Per quanto riguarda la scelta dei tempi verbali, Cesare alterna l’uso del perfetto, che dà profondità storica alla narrazione, e quello del presente, che mira a coinvolgere maggiormente il lettore nei fatti narrati, senza però creare effetti drammatici. Lo stile di Cesare, infatti, tende alla sobrietà e alla precisione: la narrazione in terza persona evita per l’uso del discorso diretto (assai raro) e delle figure retoriche, mentre le scelte lessicali sono oculate e mai volutamente difficili; i dati numerici, fondamentali per un generale sul campo, sono sempre offerti con estrema puntualità.
Modelli e fortuna
In quanto commentario, il De bello Gallico appartiene a una tipologia testuale che, prima di Cesare, non costituiva un vero genere letterario: nel mondo greco, infatti, esistevano gli hypomnemata, che però consistevano in memorie private di comandanti militari scritte sotto forma di appunti, senza alcuna pretesa di letterarietà, e anche nel mondo latino si ha notizia di altri commentarii, come ad esempio quelli di Silla, che parimenti non miravano a ottenere dignità letteraria. I modelli letterari di Cesare vanno piuttosto cercati nella storiografia sia greca sia latina: egli, infatti, da un lato segue l’impostazione della storiografia monografica di Tucidide - che selezionava un singolo argomento e lo trattava con la maggiore obiettività possibile - e l’impostazione teorica della storiografia pragmatica di Polibio - interessata solo ai fatti politici e militari -, dall’altro si rifà anche alla tradizione romana degli Annali, che descrivevano gli eventi storici in ordine rigorosamente cronologico, anno per anno. Per le digressioni etnografiche, invece, i modelli sono altri: Erodoto, il modello lontano, e Posidonio di Apamea 1, quello più vicino.

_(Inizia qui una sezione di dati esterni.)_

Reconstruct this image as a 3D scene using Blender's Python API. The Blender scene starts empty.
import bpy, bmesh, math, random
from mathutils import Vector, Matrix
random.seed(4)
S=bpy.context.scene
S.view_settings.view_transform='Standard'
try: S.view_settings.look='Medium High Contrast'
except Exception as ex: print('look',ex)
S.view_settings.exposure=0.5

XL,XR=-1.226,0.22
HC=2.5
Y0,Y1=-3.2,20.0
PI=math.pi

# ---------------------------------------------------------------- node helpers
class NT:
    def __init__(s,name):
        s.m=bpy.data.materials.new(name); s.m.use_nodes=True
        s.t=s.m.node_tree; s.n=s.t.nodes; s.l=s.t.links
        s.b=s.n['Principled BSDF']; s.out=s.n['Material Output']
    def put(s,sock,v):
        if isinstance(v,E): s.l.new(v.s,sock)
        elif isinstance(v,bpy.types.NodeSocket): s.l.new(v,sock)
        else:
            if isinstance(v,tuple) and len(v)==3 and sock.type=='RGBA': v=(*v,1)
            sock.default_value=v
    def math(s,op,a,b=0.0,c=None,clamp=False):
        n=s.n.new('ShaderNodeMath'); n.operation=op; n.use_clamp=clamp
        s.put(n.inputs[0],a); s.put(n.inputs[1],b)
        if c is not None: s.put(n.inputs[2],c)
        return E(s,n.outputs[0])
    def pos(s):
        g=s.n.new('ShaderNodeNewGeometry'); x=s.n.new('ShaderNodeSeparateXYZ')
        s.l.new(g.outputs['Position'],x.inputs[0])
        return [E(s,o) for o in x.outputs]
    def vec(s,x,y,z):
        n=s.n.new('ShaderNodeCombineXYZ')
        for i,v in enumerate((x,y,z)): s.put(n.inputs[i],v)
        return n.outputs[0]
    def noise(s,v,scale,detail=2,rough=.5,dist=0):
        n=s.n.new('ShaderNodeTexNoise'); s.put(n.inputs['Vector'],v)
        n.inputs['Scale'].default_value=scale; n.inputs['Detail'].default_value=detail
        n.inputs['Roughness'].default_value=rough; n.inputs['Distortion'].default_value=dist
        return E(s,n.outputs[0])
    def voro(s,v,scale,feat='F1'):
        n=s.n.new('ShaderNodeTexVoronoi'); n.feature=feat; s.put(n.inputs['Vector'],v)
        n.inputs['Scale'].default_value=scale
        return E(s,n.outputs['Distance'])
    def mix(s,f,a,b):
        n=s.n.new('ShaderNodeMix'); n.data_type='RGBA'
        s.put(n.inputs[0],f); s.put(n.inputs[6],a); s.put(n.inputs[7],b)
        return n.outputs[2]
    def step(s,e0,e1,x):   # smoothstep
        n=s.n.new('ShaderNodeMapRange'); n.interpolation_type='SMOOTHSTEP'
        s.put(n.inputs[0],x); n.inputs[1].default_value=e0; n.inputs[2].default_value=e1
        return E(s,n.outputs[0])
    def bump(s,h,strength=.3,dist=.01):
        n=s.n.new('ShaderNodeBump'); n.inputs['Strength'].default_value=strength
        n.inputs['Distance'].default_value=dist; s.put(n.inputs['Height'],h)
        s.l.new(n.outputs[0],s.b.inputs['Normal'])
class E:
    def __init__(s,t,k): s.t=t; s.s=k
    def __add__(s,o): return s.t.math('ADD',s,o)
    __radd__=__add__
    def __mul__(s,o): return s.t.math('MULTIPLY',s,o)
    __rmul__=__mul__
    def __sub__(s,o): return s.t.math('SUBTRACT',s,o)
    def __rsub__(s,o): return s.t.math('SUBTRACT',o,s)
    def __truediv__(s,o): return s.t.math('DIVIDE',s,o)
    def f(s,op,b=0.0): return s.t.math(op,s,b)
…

Il De bello Gallico ebbe successo tra i contemporanei, ma presto la fama di Cesare come scrittore venne oscurata dalla sua celebrità come uomo politico. Infatti, nella letteratura successiva si trova spesso il ricordo della la figura storica di Giulio Cesare (che è, ad esempio, personaggio della Commedia di Dante e protagonista della tragedia Julius Caesar di Shakespeare), non delle sue opere. Tuttavia, in coppia con il De bello civili ma pure in modo autonomo, il De bello Gallico fu conservato dalla tradizione medievale e fu letto fin dal Rinascimento. Tra gli estimatori di Cesare come scrittore e modello di una prosa latina elegante e sobria, troviamo Michel De Montaigne nel Cinquecento e Alessandro Manzoni, nell’Ottocento.
Bibliografia
Le guerre in Gallia (De bello Gallico), a cura di C. Carena, Milano, Mondadori, 1984.
La disfatta in Gallia (De bello Gallico), a cura di G. Cipriani, Venezia, Marsilio, 1994.
L. Canali, Personalità e stile di Cesare, Roma, Edizioni dell’Ateneo, 1966.
1 Filosofo stoico vissuto tra la fine del II e l’inizio del I secolo a. C., autore, tra l’altro, di alcune descrizioni geo-etnografiche della Gallia, oggi perdute.